→ Description of the task
Copy out all lines with the word "picture" in them.

→ Supplied data
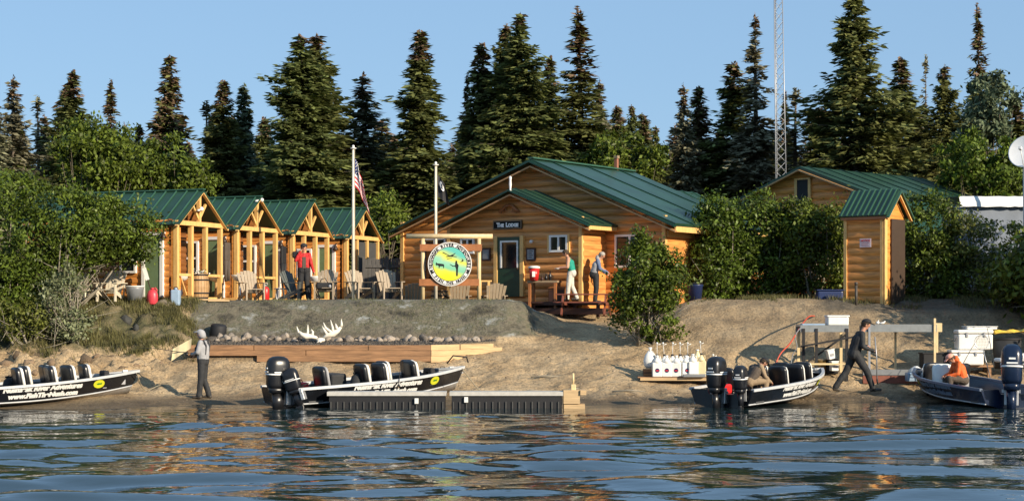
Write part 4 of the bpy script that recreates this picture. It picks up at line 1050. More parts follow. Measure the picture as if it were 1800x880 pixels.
# satellite dish
Y = 60.5; c = Vector((PX(1802, Y), Y, PZ(266, Y)))
t = thing('satellite_dish', 'white round satellite dish cut by the right edge', 'satellite dish', (c.x, c.y, 2.8))
T = Matrix.Translation((0, 0, c.z - 2.8)) @ Matrix.Rotation(R(-35), 4, 'Z') @ Matrix.Rotation(R(72), 4, 'X')
prof = [(.001, -.12)] + [(.6 * k / 6, -.12 + .12 * (k / 6) ** 2) for k in range(1, 7)] + [(.6, .02), (.57, .01), (.001, -.1)]
mb = MB(); mb.lathe(prof, (0, 0, 0), 28, T=T); mb.build('dish', M['dishwhite'], t)
mb = MB(); mb.tube([(0, 0, 0), (0, .12, c.z - 3.0)], .05, 8); mb.build('mast', M['galv'], t)
mb = MB(); mb.tube([T @ Vector((0, -.55, 0)), T @ Vector((0, -.1, .5))], .015, 6); mb.rbox(-.05, .05, -.15, -.05, .45, .58, .01, T); mb.build('feed_arm', M['white'], t)
# fence between cabins and lodge
Y = 64.; xa, xb = PX(640, Y), PX(722, Y)
t = thing('board_fence', 'weathered dark board fence between the last cabin and the lodge', 'fence', (xa, Y, 2.75))
nb = 12; w = (xb - xa) / nb
mb = MB()
for i in range(nb): mb.box(i * w + .008, (i + 1) * w - .008, 0, .025, .05, 1.62 + .02 * (i % 3))
mb.build('boards', M['fence'], t)
for z in (.35, 1.3):
    mb = MB(); mb.box(0, xb - xa, -.05, -.002, z, z + .1); mb.build('rail', M['fence'], t)
for i in (0, .5, 1):
    mb = MB(); mb.box((xb - xa) * i - .05, (xb - xa) * i + .05, -.12, -.052, 0, 1.7); mb.build('post', M['fence'], t)
# lattice mast
Y = 72.; bx = PX(1374, Y); t = thing('lattice_mast', 'tall galvanised lattice radio mast rising out of the picture', 'mast', (bx, Y, 2.8)); t.rotation_euler = (0, R(-.85), .3)
Hm = 15.5; a = .29; Lg = [Vector((a * math.cos(q), a * math.sin(q), 0)) for q in (R(200), R(-20), R(90))]
def taper(z): return 1 - .38 * z / Hm
for v in Lg:
    mb = MB(); mb.tube([v, v * taper(Hm) + Vector((0, 0, Hm))], .022, 6); mb.build('leg', M['galv'], t)
mb = MB(); z = 0; st = .42
while z < Hm - st:
    for i in range(3):
        p, q = Lg[i], Lg[(i + 1) % 3]
        mb.tube([p * taper(z) + Vector((0, 0, z)), q * taper(z + st) + Vector((0, 0, z + st))], .009, 4, caps=False)
        mb.tube([q * taper(z) + Vector((0, 0, z)), p * taper(z + st) + Vector((0, 0, z + st))], .009, 4, caps=False)
    z += st
mb.build('lattice', M['galv'], t)
# ------------------------------------------------------------------ timber edging
Y0 = 49.5
xa, xb = PX(330, Y0), PX(757, Y0); xc, yc = PX(866, 51.45), 51.45
t = thing('timber_edging', 'long low edging of squared timbers with a pale new section bending back at right', 'edging', (xa, Y0, .98))
L = xb - xa
rs = random.Random(3)
for k, (z0, z1, a, b) in enumerate([(0.0, .17, 2.0, L), (.175, .325, 0, 3.4), (.175, .325, 3.42, L), (.33, .475, 0, 1.9), (.33, .475, 1.92, 5.2), (.33, .475, 5.22, L)]):
    mb = MB(); mb.box(a, b, -.02 + .01 * (k % 3), .13, z0, z1); mb.build('timber', M['timber'], t)
d = Vector((xc - xb, yc - Y0, 0)); Ld = d.length; an = math.atan2(d.y, d.x)
T = Matrix.Translation((L, 0, 0)) @ Matrix.Rotation(an, 4, 'Z')
for k, (z0, z1, a, b) in enumerate([(-.02, .16, 0, Ld * .55), (.165, .32, 0, Ld * .9), (.325, .48, .0, Ld * .45), (.325, .48, Ld * .46, Ld)]):
    mb = MB(); mb.box(a, b, -.02 - .012 * (k % 2), .13, z0, z1, T); mb.build('timber', M['timbery'], t)
mb = MB(); T2 = T @ Matrix.Translation((Ld * .8, .1, .17)) @ Matrix.Rotation(-.25, 4, 'Z'); mb.box(0, Ld * .3, -.1, .05, .02, .2, T2); mb.build('timber', M['timbery'], t)

# ------------------------------------------------------------------ adirondack chairs
def adirondack(px, Y, rz, label, m='adir', z=None, s=1.0):
    x = PX(px, Y)
    t = thing('adirondack_chair', label, 'chair', (x, Y, gz(x, Y) if z is None else z), rz, 'adirondack chairs on the terrace')
    t.scale = (s, s, s)
    mm = M[m]
    # faces local -y
    mb = MB()
    for i in range(5):
        y = -.38 + i * .105; zz = .36 - i * .03; mb.box(-.26, .26, y, y + .09, zz, zz + .022)
    mb.build('seat', mm, t)
    mb = MB()
    for i in range(6):
        c = (i - 2.5); x0 = c * .088; x1 = c * .115; top = .98 - .018 * abs(c) ** 1.7
        p0 = Vector((x0, .1, .24)); p1 = Vector((x1, .1 + .3, top))
        dv = (p1 - p0).normalized(); sd_ = Vector((1, 0, 0)); n_ = dv.cross(sd_).normalized()
        vs = []
        for (p, w) in ((p0, .036), (p1, .052)):
            for (i_, j_) in ((-1, -1), (1, -1), (1, 1), (-1, 1)): vs.append(p + sd_ * i_ * w + n_ * j_ * .011)
        mb.add(vs, [(0, 3, 2, 1), (4, 5, 6, 7), (0, 1, 5, 4), (1, 2, 6, 5), (2, 3, 7, 6), (3, 0, 4, 7)])
    mb.build('backrest', mm, t)
    for s_ in (-1, 1):
        mb = MB(); mb.box(s_ * .33 - .065, s_ * .33 + .065, -.45, .32, .56, .585); mb.build('armrest', mm, t)
        mb = MB(); mb.box(s_ * .3 - .022, s_ * .3 + .022, -.42, -.32, 0, .56); mb.build('leg', mm, t)
        mb = MB(); mb.beam((s_ * .275, -.4, .32), (s_ * .275, .42, .04), .03, .12); mb.beam((s_ * .3, .3, .56), (s_ * .29, .24, .1), .03, .06); mb.build('rear_leg', mm, t)
    return t
adirondack(150, 53.75, R(50), 'cream adirondack chair half hidden by alder leaves, turned sideways', 'adirlt')
adirondack(196, 53.5, R(-12), 'pale cream adirondack chair beside the grey tub at left', 'adirlt')
adirondack(441, 55.4, R(30), 'tan adirondack chair between the second cabin and the red gas bottle')
adirondack(519, 56.2, R(60), 'dark grey adirondack chair just left of the person in red', 'adirdk')
adirondack(573, 55.6, R(-4), 'tan adirondack chair holding a black bag')
adirondack(632, 55.5, R(38), 'tan adirondack chair at the foot of the tall flagpole')
adirondack(684, 55.5, R(22), 'tan adirondack chair between flagpole and lodge fence')
for px_, lab, rz in ((727, 'dim adirondack chair behind the berm left of the round sign', 10), (806, 'adirondack chair back showing under the round sign', 8), (868, 'adirondack chair back showing just left of the green door', 14)):
    adirondack(px_, 56.2, R(180 + rz), lab, z=2.36)
# white and dark plastic table beside the person in red
t = thing('plastic_side_table', 'small white plastic table left of the dark grey chair', 'table', (PX(497, 56.6), 56.6, 2.75), .3)
mb = MB(); mb.rbox(-.26, .26, -.2, .2, .4, .44, .015); mb.build('tabletop', M['plastic'], t)
for i in (-1, 1):
    for j in (-1, 1):
        mb = MB(); mb.beam((i * .21, j * .15, 0), (i * .18, j * .13, .4), .045, .03); mb.build('leg', M['plastic'], t)
t = thing('travel_bag', 'black duffel bag lying on the adirondack chair beside the person in red', 'bag', (PX(573, 55.6), 55.35, 2.77 + .36), .1)
mb = MB(); mb.rbox(-.3, .27, -.12, .14, 0, .22, .07); mb.build('bag_body', M['matblack'], t)
mb = MB(); mb.tube([(-.18, 0, .2), (-.12, -.02, .33), (.0, -.02, .36), (.1, 0, .2)], .014, 6); mb.build('strap', M['matblack'], t)
mb = MB(); mb.sphere((.16, -.13, .1), .06, 7); mb.build('patch', M['clgrey'], t)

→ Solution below
Write part 4 of the bpy script that recreates this picture. It picks up at line 1050. More parts follow. Measure the picture as if it were 1800x880 pixels.
Y = 72.; bx = PX(1374, Y); t = thing('lattice_mast', 'tall galvanised lattice radio mast rising out of the picture', 'mast', (bx, Y, 2.8)); t.rotation_euler = (0, R(-.85), .3)